Depois, a sequência era por ordem de chegada (ao mundo): eu, Adriana, Nininha e Kiko. Durante a rotina, ficávamos sentados, cada um em seu lugar, esperando pacientemente a vez. Por último, minha mãe servia a si mesma. Ou não. Porque ela nunca comeu carne, ainda que nos estimulasse a não seguir seus passos. Então, normalmente, pedia um omelete ou uma salada de atum, que eram trazidos da cozinha já no prato.
O problema é que eu sempre comi tão rapidamente e tão gulosamente que antes mesmo que ela pudesse servir meu irmão, o último na cadeia alimentar, eu já estava com o braço estendido e um prato vazio suplicando por mais. Era mais ou menos nessa hora que o caçula, para debochar de minhas formas rechonchudas, me chamava de Moby Dick e minhas irmãs morriam de rir da gracinha infame. Também era mais ou menos nessa hora que minha mãe sugeria, ainda de pé executando a rotina de colocar comida em nossos pratos: "Arnaldo, por que você não conta a história dos ratos e dos gatos?".
Era a senha para que meu pai, entre garfadas, nos entretivesse com a saga dos ratos que se mudaram inadvertidamente para uma comunidade de gatos, nas versões inglês britânico e, depois, americanizado. Como ele carregava nos sotaques e, na versão yankee, anasalava a voz e acelerava a narração, morríamos de rir. Todas as vezes.
Semana passada, meu objeto de obsessão teve uma vontade súbita de comer o macarrão alho e óleo que minha mãe faz e pediu que eu ligasse para a matriarca para saber por que, afinal, ela ia quase todos os dias nas casas de meus irmãos e raramente vinha na nossa. "Eu sei que ela vai ajudar suas irmãs e seu irmão com os netos, mas temos que ser prejudicadas porque não temos filhos? Eu quero comer o macarrão que ela faz!"
Como aquilo soou feito uma ordem, liguei imediatamente, mas, antes que eu pudesse dizer "oi, mãe", o telefone foi arrancado de minha orelha. "Adel?", minha mulher, sabe-se lá por que, suprime a última letra do nome de minha mãe. "Adel! Eu não acho justo você ir tantas vezes na casa dos outros filhos e nunca vir na nossa. Quando você pode vir jantar aqui e fazer aquele macarrão?" O telefonema durou 10 segundos, ao final dos quais um jantar foi marcado para dali a dois dias.
Às gargalhadas
Para deixar a ocasião ainda mais inusitada, foi convidada toda a parte de minha família que estava em São Paulo (a maioria tinha escapado da cidade em nome das férias escolares). Assim, a turma do jantar acabou formada pela matriarca, pela Dinda, irmã de minha mãe e que veio do Rio para uma rápida visita, e por meus dois sobrinhos adolescentes: Paulo e Antonio. Paulo topou o programa estranho porque nunca me disse não na vida - pelo menos até hoje. E Antonio alega que topou porque me ama e estava com muita saudade (ele tinha me visto um dia antes), mas topou mesmo porque é capaz de comer o macarrão de minha mãe até no café da manhã. E assim formou-se a galera do jantar em nossa casa. Dois adolescentes, duas senhoras, minha mulher e eu.

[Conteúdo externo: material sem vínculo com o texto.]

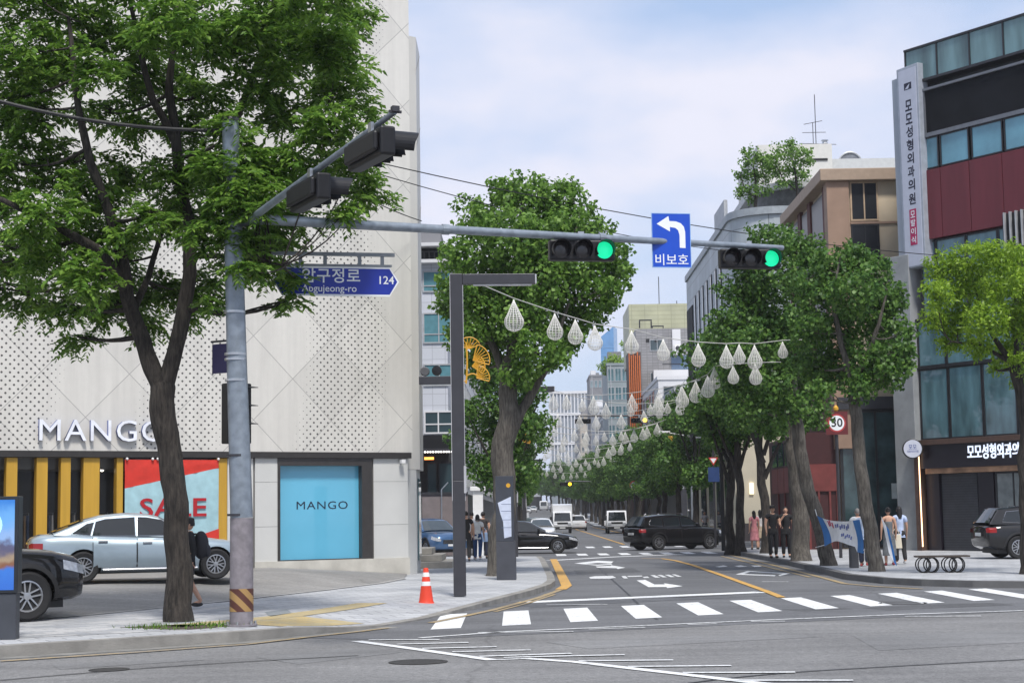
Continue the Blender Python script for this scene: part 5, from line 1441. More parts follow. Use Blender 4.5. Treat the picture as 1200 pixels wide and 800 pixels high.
mb = MB(); mb.box(CS(1091, 560), s2, -.3, .25, z7 - .2, z7 - .003); mb.build('shop_soffit', mat('copper_soffit', (.34, .2, .12), .4, .2, var=.5, scale=2), cb_)  # soffit strip in a mottled copper tone
mb = MB(); mb.box(x1_ + .03, x1_ + .75, -.1, .3, 0, z7 - .22); mb.build('black_door_frame', BLACKB, cb_)
window(cb_, x1_ + .8, x1_ + 2.4, .1, z7 - .22, -.02, gm=mat('frosted_shop_glass', (.16, .18, .18), .25, var=.3, scale=2), bars=(('v', .5),), name='shop_window')
window(cb_, x1_ + 2.45, s2, .1, z7 - .22, -.02, bars=(('v', .33), ('v', .66)), name='shop_window')
me_w = mat('lit_sign_lettering', (.8, .85, 1), .4, emit=(.75, .85, 1), estr=.55)
sx_ = (CS(1143, 528) + CS(1213, 528)) / 2; zs_ = CZ(1165, 528.5)
fit_text('모모성형외과의원', CS(1213, 528) - CS(1143, 528), CZ(1165, 519.5) - CZ(1165, 537), me_w, fa, (sx_, -.45, zs_), bold=.012)
# tall vertical sign box
zt_, zb_ = CZ(1060, 80), CZ(1060, 311)
vsn = thing('vertical_sign', 'tall narrow white sign box with black Korean letters and a crimson panel', 'sign', (*CO, 0), 0)
pA, pB = at(1055, 200, 64.0), at(1080, 200, 62.9)
vang = math.atan2(pB.y - pA.y, pB.x - pA.x); vsn.location = (pA.x, pA.y, 0); vsn.rotation_euler = (0, 0, vang)
vw = math.hypot(pB.x - pA.x, pB.y - pA.y)
ztop = at(1064, 79, 63.6).z; zbot = at(1068, 314, 63.6).z
SIGNW = mat('sign_box_white', (.52, .54, .62), .4, var=.04)
mb = MB(); mb.box(0, vw, 0, .5, zbot, ztop); mb.build('sign_box', mat('sign_box_grey', (.36, .39, .44), .45, .2), vsn, bevel=.02)
mb = MB(); mb.box(-.42, -.02, .1, .5, zbot - .1, ztop - .3); mb.build('side_box', mat('side_box_grey', (.33, .36, .4), .5, .2, var=.1, scale=.6), vsn, bevel=.02)
mb = MB(); mb.box(.12, vw - .1, -.02, -.002, zbot + .06, ztop - .12); face = mb.build('sign_face', SIGNW, vsn)
vm = vw / 2 + .04; kv = 63.4 / FPX
def vz(py): return at(1071, py, 63.4).z
INK = mat('sign_ink', (.01, .01, .03), .5)
for ch, py in zip('모모성형외과의원', (123.5, 139, 154.5, 170, 185.5, 201, 216.5, 233)):
    fit_text(ch, 12 * kv, 13.5 * kv, INK, face, (vm, -.023, vz(py)), ex=.001, bold=.028)
mb = MB(); mb.box(vm - 6 * kv, vm + 6 * kv, -.027, -.0205, vz(287), vz(245)); cr = mb.build('crimson_panel', mat('crimson_sign', (.42, .01, .09), .45), face)
for ch, py in zip('모발이식', (251, 261, 271, 281)): fit_text(ch, 8 * kv, 8.2 * kv, SW, cr, (vm, -.030, vz(py)), ex=.001, bold=.015)
mb = MB(); mb.box(vm - 6.5 * kv, vm + 6.5 * kv, -.024, -.0205, vz(105), vz(97)); em_ = mb.build('emblem', INK, face)
mb = MB(); mb.extrude([(vm - 5 * kv, -.027, vz(104)), (vm + 1 * kv, -.027, vz(104)), (vm + 3.5 * kv, -.027, vz(98.5)), (vm - 1 * kv, -.027, vz(101))], (0, .002, 0)); mb.build('emblem_mark', SIGNW, em_)
for py in (120, 280):
    mb = MB(); mb.box(.2, .5, .5, 1.6, vz(py), vz(py) + .12); mb.build('bracket', STEELF, vsn)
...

Ao redor da pequena mesa que ficou lotada, comemos, bebemos e conversamos. Para entreter, contei histórias pitorescas do primo Milton, filho da Dinda, que têm sobre Paulo e Antônio o efeito que a saga dos ratos e gatos teve sobre mim e meus irmãos: mesmo repetidas à exaustão, provocam muitas risadas, ainda que Dinda seja a que mais gargalhe com as aventuras do próprio filho.
Depois de algumas horas, o grupo deixou nossa casa num mesmo carro, Paulo ao volante, esperando a turma descer, e Antonio ajudando Dinda, que sofre de uma degeneração progressiva na mácula e já não vê com precisão embora continue enxergando melhor do que qualquer um de nós, a enfrentar a escada com segurança.
Quando decidi viver a vida que sempre sonhei, sabia que estaria abrindo mão dos jantares diários em volta de uma mesa farta. Mas não sabia que teria a chance de reunir ao redor da minha pequena mesa personagens que fizeram parte daquela primeira e outros que chegaram muitos anos depois. Não sabia que continuaria a ser amada e frequentada por quem um dia me negou, nem que teria dois sobrinhos adolescentes que, mesmo depois de virarem homens, ainda aceitariam um convite para jantar em detrimento de uma noitada com amigos.
Eu estava tirando a mesa quando meu objeto de obsessão me abraçou por trás, prendendo nossos corpos e interrompendo meus movimentos. "Nosso jantar foi um sucesso completo", ela disse. Sorrindo, deixei minha cabeça cair sobre seus braços, fechei os olhos e, pela segunda vez naquela noite, fui muito feliz.